PROBLEM DETAILS:
Pull out every line of the listing below where "Treat" appears.

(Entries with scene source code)
= = = = = = =

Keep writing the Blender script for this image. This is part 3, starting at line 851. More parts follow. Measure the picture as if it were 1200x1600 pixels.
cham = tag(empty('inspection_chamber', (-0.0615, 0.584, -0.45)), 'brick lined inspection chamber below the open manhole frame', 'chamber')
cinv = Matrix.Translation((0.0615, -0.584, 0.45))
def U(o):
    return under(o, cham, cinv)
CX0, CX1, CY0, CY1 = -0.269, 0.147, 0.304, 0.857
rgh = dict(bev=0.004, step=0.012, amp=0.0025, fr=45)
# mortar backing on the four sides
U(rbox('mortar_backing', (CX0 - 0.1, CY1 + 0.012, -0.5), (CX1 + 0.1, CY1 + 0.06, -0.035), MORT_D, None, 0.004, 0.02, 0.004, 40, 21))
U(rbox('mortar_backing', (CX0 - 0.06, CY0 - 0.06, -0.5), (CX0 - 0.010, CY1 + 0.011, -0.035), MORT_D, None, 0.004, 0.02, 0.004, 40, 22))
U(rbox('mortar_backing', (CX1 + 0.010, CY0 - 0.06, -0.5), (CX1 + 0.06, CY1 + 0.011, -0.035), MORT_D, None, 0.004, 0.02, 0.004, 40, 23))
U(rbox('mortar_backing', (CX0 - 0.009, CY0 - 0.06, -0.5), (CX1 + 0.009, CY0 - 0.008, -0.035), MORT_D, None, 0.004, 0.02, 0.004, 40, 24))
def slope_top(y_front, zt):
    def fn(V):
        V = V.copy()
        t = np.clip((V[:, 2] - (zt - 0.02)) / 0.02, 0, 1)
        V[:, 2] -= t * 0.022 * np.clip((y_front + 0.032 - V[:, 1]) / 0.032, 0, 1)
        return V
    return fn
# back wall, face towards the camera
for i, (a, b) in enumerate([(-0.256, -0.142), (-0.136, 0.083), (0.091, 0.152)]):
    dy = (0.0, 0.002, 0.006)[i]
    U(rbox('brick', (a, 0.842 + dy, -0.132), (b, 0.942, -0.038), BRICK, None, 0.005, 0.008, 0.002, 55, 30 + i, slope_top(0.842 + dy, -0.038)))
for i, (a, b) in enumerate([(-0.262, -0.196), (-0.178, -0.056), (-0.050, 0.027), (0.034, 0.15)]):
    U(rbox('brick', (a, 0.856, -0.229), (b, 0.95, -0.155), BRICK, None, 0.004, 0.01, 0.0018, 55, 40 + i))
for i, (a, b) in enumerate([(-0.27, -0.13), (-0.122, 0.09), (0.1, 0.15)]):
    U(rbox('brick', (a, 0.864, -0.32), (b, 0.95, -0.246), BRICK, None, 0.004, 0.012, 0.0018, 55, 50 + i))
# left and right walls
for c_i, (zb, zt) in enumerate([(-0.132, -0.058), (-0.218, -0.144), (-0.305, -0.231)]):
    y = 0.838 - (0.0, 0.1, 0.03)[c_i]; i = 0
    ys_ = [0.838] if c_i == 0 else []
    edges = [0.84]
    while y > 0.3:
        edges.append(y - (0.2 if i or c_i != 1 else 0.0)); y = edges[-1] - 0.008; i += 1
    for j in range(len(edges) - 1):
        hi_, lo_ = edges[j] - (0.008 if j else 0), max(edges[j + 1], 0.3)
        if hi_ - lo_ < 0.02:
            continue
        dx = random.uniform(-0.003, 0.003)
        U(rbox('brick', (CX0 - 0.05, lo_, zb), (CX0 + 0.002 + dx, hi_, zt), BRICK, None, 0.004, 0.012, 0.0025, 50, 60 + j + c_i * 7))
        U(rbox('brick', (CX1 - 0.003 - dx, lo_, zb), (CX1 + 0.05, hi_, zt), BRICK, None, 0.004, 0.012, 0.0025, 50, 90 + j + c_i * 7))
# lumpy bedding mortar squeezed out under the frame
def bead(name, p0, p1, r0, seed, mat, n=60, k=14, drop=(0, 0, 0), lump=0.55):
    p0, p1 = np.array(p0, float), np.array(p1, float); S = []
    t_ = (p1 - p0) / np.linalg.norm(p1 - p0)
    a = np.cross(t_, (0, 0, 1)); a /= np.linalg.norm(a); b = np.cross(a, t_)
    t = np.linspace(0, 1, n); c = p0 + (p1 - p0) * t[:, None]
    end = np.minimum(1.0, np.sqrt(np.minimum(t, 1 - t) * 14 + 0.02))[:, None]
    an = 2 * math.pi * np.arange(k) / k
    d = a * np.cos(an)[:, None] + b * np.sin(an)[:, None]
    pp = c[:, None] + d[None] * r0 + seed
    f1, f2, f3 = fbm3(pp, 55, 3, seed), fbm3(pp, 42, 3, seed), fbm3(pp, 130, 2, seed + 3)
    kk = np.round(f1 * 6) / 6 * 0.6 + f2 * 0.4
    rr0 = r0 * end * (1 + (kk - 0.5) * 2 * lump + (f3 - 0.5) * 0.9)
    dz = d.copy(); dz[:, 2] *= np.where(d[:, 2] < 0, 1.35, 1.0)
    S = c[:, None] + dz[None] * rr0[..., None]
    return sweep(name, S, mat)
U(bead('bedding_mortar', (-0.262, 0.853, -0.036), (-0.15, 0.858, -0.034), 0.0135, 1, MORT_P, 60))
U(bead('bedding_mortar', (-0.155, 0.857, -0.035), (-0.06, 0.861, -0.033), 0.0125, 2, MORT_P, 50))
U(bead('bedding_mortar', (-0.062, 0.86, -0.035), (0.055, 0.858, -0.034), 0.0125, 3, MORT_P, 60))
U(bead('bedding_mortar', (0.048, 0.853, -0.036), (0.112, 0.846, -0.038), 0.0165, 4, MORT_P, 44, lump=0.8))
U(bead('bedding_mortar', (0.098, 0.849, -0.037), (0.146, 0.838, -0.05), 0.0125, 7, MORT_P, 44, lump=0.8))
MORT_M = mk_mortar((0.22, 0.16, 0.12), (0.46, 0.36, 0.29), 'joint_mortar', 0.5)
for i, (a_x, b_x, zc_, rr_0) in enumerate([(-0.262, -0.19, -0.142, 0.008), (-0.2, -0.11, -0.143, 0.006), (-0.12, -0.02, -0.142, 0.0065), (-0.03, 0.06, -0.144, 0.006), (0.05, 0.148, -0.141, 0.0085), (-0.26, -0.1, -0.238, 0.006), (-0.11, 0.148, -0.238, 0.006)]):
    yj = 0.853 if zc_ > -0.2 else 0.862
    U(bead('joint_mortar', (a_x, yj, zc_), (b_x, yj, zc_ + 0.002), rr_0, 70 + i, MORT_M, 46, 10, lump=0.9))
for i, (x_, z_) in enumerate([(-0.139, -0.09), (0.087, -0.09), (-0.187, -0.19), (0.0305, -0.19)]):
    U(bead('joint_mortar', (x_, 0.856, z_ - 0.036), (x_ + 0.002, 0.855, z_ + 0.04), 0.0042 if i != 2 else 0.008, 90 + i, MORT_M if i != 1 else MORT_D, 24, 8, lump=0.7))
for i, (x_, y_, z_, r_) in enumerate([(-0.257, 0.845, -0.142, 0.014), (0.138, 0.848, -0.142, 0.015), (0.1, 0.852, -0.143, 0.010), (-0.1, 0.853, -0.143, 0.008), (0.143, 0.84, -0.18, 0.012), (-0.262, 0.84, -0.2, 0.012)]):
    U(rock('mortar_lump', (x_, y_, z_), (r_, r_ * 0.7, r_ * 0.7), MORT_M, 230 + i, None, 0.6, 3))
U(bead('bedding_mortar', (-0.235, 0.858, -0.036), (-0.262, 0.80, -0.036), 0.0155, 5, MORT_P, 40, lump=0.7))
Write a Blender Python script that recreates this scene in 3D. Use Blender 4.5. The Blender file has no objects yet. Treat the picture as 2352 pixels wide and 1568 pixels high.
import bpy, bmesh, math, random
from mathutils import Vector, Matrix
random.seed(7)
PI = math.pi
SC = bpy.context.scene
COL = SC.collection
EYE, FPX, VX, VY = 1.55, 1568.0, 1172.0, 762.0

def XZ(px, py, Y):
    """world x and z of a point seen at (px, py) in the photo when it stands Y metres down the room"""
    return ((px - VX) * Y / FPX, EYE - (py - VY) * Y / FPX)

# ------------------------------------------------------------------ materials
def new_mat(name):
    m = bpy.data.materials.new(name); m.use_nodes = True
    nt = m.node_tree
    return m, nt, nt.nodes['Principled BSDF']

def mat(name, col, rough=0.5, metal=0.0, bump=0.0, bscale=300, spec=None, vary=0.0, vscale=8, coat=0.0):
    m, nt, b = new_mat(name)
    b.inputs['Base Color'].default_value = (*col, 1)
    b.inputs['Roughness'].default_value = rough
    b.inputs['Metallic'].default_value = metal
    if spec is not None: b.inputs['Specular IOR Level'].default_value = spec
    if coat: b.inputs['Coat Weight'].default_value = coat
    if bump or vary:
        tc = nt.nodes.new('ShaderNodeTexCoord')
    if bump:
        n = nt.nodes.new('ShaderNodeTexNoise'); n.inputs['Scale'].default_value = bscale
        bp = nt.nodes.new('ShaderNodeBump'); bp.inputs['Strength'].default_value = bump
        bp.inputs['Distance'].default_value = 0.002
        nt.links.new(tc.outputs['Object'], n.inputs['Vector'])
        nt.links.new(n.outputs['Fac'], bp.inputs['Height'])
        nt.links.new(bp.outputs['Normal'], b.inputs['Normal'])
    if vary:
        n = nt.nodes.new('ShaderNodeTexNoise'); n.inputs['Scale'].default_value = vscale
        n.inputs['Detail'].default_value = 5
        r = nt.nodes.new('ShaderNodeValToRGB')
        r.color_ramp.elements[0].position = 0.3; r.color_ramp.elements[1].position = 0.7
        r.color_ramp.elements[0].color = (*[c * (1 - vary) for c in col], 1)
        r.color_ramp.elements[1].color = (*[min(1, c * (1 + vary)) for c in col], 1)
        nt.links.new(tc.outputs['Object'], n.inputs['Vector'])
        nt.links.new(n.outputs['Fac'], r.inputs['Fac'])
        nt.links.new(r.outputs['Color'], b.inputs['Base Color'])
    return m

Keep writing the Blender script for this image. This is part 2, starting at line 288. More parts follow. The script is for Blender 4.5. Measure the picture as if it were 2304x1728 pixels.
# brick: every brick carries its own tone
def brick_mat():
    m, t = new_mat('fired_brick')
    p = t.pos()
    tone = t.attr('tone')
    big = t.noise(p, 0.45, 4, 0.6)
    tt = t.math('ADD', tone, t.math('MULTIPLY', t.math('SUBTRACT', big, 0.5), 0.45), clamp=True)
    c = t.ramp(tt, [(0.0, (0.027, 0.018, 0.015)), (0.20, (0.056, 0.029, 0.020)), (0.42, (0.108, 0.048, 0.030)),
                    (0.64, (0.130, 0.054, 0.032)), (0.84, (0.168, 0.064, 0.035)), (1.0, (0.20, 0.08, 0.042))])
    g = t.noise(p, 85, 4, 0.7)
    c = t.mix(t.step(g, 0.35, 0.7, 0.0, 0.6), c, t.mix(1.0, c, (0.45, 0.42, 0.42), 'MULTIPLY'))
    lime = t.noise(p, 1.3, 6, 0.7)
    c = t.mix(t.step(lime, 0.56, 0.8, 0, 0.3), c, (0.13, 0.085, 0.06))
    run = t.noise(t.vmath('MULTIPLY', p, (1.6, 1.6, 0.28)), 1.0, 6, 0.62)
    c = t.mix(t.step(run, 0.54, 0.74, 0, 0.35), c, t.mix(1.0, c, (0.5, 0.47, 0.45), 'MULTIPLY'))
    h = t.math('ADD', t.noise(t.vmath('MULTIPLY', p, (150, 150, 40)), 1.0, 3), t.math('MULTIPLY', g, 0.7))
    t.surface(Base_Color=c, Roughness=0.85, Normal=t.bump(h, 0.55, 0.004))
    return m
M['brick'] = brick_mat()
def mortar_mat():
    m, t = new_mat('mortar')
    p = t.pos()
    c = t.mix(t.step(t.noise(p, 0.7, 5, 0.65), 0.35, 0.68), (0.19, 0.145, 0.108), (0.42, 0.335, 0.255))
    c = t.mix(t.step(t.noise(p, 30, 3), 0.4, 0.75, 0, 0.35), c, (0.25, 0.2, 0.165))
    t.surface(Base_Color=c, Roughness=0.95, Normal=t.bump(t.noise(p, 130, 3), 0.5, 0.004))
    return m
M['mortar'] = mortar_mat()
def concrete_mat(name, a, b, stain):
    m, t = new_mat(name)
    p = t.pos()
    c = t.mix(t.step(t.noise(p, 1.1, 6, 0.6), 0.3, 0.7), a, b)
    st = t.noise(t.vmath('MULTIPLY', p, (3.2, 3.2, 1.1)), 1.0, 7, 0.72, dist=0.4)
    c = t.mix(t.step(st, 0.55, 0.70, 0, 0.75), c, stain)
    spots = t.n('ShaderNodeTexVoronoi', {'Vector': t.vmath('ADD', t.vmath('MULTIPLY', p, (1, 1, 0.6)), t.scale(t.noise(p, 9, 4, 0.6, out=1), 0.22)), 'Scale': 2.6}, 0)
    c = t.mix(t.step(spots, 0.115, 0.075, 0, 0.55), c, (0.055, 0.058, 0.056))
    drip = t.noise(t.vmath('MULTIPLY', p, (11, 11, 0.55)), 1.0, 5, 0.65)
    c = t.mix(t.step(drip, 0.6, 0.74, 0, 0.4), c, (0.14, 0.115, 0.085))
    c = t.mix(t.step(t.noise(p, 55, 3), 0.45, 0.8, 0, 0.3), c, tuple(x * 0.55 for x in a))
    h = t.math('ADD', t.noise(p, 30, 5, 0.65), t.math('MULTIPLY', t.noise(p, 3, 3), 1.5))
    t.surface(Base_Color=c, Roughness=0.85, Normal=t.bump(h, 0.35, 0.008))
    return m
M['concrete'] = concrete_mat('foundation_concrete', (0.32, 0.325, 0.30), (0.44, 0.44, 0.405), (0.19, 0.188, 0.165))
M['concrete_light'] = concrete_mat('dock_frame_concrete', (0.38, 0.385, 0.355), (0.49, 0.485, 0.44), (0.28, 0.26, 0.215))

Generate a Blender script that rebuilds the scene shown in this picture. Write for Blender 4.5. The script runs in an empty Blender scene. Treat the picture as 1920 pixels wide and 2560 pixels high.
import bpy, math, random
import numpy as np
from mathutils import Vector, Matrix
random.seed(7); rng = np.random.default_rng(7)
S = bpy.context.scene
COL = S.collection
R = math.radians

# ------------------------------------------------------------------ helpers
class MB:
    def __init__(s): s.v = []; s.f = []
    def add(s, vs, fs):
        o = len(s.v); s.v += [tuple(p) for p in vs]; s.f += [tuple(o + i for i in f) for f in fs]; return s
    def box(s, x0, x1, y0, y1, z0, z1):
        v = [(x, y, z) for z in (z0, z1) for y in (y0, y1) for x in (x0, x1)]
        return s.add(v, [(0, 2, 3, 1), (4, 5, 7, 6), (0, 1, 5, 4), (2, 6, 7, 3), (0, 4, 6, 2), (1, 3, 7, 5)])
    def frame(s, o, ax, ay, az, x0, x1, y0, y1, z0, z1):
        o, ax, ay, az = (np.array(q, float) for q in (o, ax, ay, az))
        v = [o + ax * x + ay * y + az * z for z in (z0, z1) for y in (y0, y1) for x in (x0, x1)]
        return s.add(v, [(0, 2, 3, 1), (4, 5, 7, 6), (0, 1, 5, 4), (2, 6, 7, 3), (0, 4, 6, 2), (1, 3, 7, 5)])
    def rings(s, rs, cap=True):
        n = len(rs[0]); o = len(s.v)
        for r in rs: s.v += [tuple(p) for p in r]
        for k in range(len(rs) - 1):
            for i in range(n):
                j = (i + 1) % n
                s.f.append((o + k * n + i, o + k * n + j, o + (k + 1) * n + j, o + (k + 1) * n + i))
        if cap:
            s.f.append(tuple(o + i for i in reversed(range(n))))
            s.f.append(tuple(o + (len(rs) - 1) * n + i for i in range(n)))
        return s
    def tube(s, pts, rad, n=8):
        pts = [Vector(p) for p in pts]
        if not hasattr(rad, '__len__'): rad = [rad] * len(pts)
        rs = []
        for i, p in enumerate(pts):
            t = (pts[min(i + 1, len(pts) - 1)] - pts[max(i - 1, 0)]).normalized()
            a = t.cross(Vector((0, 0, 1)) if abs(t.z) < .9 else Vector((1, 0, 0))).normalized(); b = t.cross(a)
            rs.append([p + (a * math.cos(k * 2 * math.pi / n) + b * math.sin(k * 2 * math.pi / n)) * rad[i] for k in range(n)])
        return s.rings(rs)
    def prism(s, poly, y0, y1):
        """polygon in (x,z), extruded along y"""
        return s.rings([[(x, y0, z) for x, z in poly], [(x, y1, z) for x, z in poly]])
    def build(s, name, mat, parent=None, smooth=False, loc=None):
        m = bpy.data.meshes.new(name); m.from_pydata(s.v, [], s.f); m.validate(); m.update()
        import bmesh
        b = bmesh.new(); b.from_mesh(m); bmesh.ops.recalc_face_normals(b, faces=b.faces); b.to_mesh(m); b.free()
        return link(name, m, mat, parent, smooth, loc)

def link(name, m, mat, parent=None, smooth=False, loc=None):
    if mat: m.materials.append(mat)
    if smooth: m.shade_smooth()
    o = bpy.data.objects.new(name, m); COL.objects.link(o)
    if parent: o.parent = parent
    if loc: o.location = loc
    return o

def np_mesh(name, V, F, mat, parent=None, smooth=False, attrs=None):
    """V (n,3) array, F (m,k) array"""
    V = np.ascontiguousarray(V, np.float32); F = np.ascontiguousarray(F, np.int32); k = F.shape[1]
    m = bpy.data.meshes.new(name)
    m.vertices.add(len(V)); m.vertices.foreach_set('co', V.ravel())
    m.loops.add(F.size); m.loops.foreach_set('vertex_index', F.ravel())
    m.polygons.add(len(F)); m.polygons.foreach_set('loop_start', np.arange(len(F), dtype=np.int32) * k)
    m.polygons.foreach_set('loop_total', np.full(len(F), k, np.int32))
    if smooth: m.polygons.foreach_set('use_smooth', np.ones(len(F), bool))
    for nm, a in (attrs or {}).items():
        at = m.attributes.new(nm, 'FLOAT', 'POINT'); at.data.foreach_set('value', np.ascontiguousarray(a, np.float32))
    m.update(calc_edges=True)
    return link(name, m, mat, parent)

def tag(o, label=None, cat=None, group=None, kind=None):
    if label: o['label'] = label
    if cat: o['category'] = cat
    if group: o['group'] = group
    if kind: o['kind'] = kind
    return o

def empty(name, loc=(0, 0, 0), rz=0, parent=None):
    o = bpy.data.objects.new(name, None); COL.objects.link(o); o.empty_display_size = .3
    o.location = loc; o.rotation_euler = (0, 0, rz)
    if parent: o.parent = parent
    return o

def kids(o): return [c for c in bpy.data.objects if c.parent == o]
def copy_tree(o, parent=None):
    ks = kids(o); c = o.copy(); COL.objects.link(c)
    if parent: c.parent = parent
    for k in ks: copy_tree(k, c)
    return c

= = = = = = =

THE RESULT:
Write a Blender Python script that recreates this scene in 3D. Use Blender 4.5. The Blender file has no objects yet. Treat the picture as 2352 pixels wide and 1568 pixels high.
Generate a Blender script that rebuilds the scene shown in this picture. Write for Blender 4.5. The script runs in an empty Blender scene. Treat the picture as 1920 pixels wide and 2560 pixels high.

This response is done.